= Your instructions =
Make an exact copy of all the material below, apart from the pictures.

***** Task input

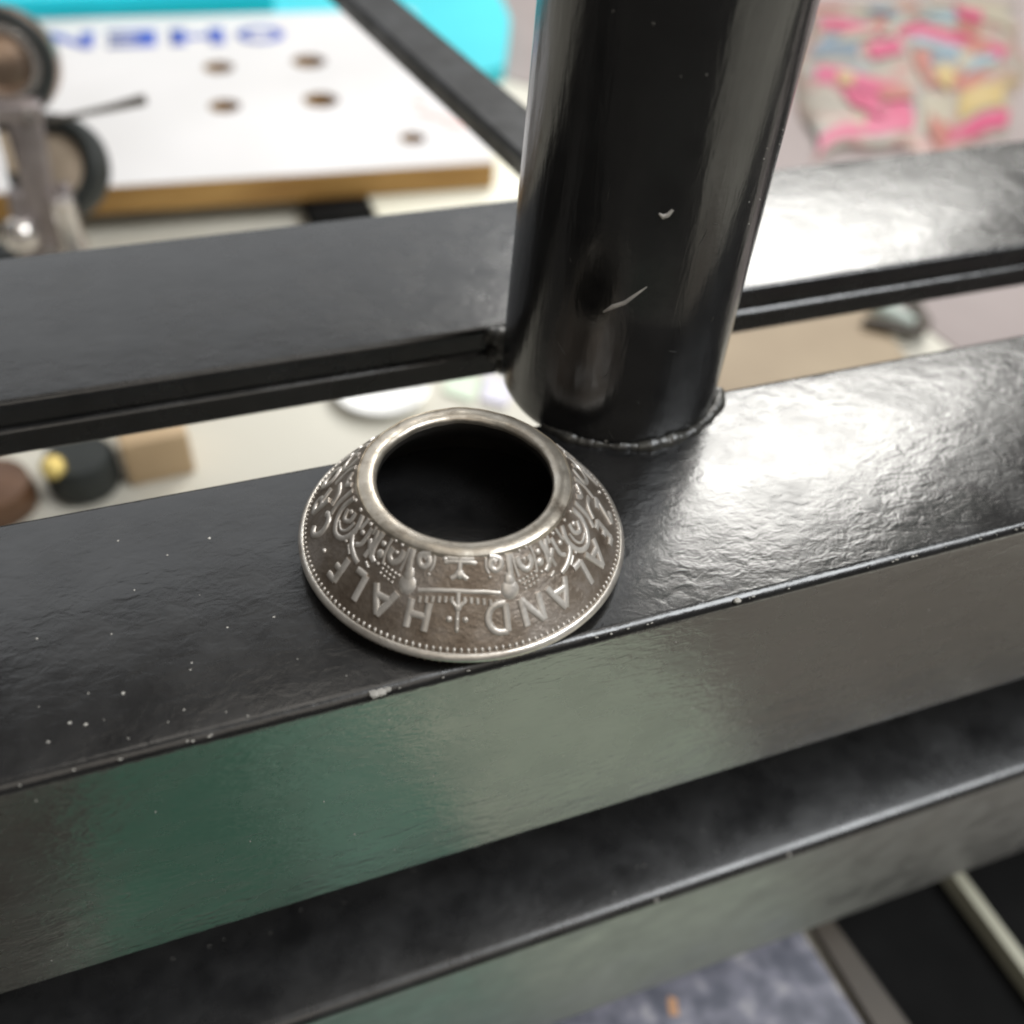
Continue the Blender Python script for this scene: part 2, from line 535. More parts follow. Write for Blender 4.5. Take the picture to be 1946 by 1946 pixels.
tag(build('dust_specks', bm, M['fleck'], frame, angle=20), kind='stuff')
# scratches on the tube
for pts in ([(17.9, 11.0, 16.5), (18.55, 10.5, 17.3), (19.4, 10.0, 17.9), (20.2, 9.6, 18.9), (21.0, 9.3, 19.8)], [(20.8, 9.4, 27.2), (21.2, 9.25, 26.9), (21.6, 9.1, 27.1), (21.9, 9.0, 27.6)]):
    bm = NB()
    q = []
    for p in pts:
        sh = 0.55 * max(0.0, 1 - p[2] / 45)
        d = Vector((p[0] - PC.x, p[1] - PC.y, 0)).normalized() * (rad_at(p[2]) - 0.01) - Vector((sh, 0, 0))
        q.append(Vector((PC.x + d.x, PC.y + d.y, p[2])))
    w = [0.10, 0.26, 0.24, 0.16, 0.06][:len(q)]
    add_tube(bm, q, w, 6)
    build('scratch', bm, M['bare'], frame, angle=80)
for k in range(14):
    bm = NB()
    a0, h0 = math.radians(random.uniform(-150, -60)), random.uniform(2, 30)
    da, dh = random.uniform(-0.10, 0.10), random.uniform(-1.6, 1.6)
    q = []
    for i in range(5):
        a, h = a0 + da * i / 4, h0 + dh * i / 4 + random.uniform(-0.05, 0.05)
        sh = 0.55 * max(0.0, 1 - h / 45)
        q.append(PC + Vector((rad_at(h) * math.cos(a) - sh, rad_at(h) * math.sin(a), h)))
    add_tube(bm, q, [0.012, 0.03, 0.035, 0.025, 0.01], 5)
    build('scratch', bm, M['weld'], frame, angle=80)

# ------------------------------------------------------------------ the coin ring
RC = Vector((0.45, 0.60, 0))
R0, Z0, R1, Z1 = 15.35, 1.5, 9.65, 8.4
SL = math.hypot(R0 - R1, Z1 - Z0)
dr, dz = (R1 - R0) / SL, (Z1 - Z0) / SL      # unit step up the slope
nr, nz = dz, -dr                             # outward normal
ring = thing('coin_ring', (RC.x, RC.y, 0), 'conical silver coin ring with raised lettering and toned brown field on the black rail', 'coin ring')


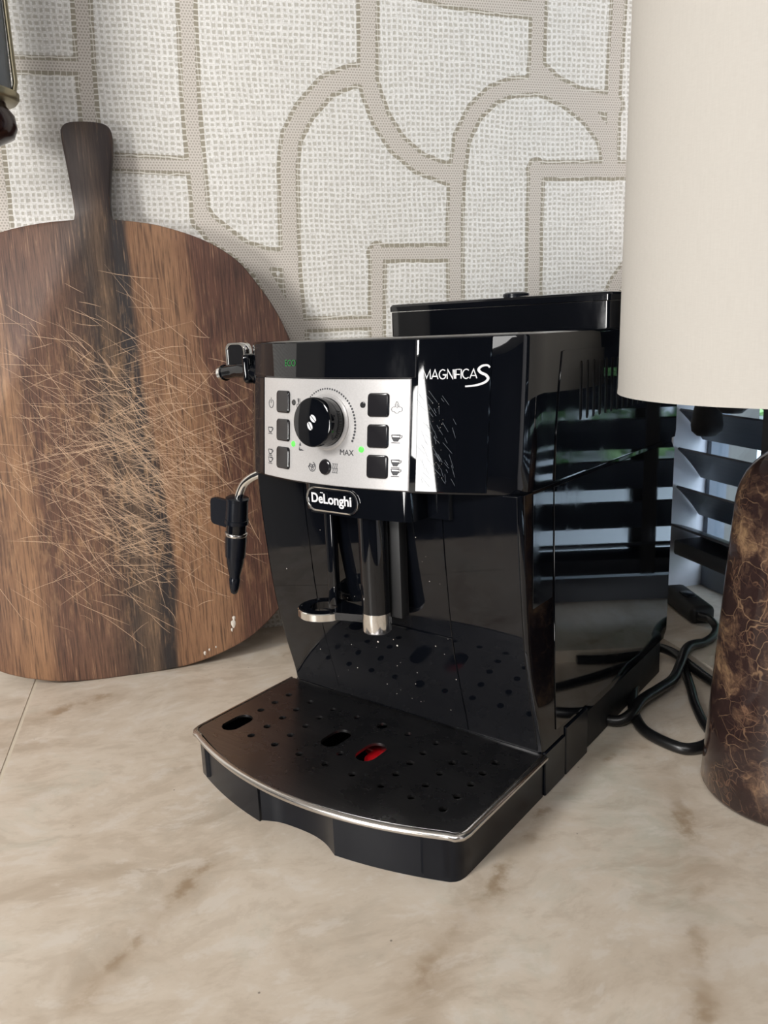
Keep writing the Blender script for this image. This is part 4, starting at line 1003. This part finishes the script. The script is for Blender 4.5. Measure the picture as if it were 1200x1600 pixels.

**********

= Answer to this problem =
Continue the Blender Python script for this scene: part 2, from line 535. More parts follow. Write for Blender 4.5. Take the picture to be 1946 by 1946 pixels.
tag(build('dust_specks', bm, M['fleck'], frame, angle=20), kind='stuff')
# scratches on the tube
for pts in ([(17.9, 11.0, 16.5), (18.55, 10.5, 17.3), (19.4, 10.0, 17.9), (20.2, 9.6, 18.9), (21.0, 9.3, 19.8)], [(20.8, 9.4, 27.2), (21.2, 9.25, 26.9), (21.6, 9.1, 27.1), (21.9, 9.0, 27.6)]):
    bm = NB()
    q = []
    for p in pts:
        sh = 0.55 * max(0.0, 1 - p[2] / 45)
        d = Vector((p[0] - PC.x, p[1] - PC.y, 0)).normalized() * (rad_at(p[2]) - 0.01) - Vector((sh, 0, 0))
        q.append(Vector((PC.x + d.x, PC.y + d.y, p[2])))
    w = [0.10, 0.26, 0.24, 0.16, 0.06][:len(q)]
    add_tube(bm, q, w, 6)
    build('scratch', bm, M['bare'], frame, angle=80)
for k in range(14):
    bm = NB()
    a0, h0 = math.radians(random.uniform(-150, -60)), random.uniform(2, 30)
    da, dh = random.uniform(-0.10, 0.10), random.uniform(-1.6, 1.6)
    q = []
    for i in range(5):
        a, h = a0 + da * i / 4, h0 + dh * i / 4 + random.uniform(-0.05, 0.05)
        sh = 0.55 * max(0.0, 1 - h / 45)
        q.append(PC + Vector((rad_at(h) * math.cos(a) - sh, rad_at(h) * math.sin(a), h)))
    add_tube(bm, q, [0.012, 0.03, 0.035, 0.025, 0.01], 5)
    build('scratch', bm, M['weld'], frame, angle=80)

# ------------------------------------------------------------------ the coin ring
RC = Vector((0.45, 0.60, 0))
R0, Z0, R1, Z1 = 15.35, 1.5, 9.65, 8.4
SL = math.hypot(R0 - R1, Z1 - Z0)
dr, dz = (R1 - R0) / SL, (Z1 - Z0) / SL      # unit step up the slope
nr, nz = dz, -dr                             # outward normal
ring = thing('coin_ring', (RC.x, RC.y, 0), 'conical silver coin ring with raised lettering and toned brown field on the black rail', 'coin ring')


Keep writing the Blender script for this image. This is part 4, starting at line 1003. This part finishes the script. The script is for Blender 4.5. Measure the picture as if it were 1200x1600 pixels.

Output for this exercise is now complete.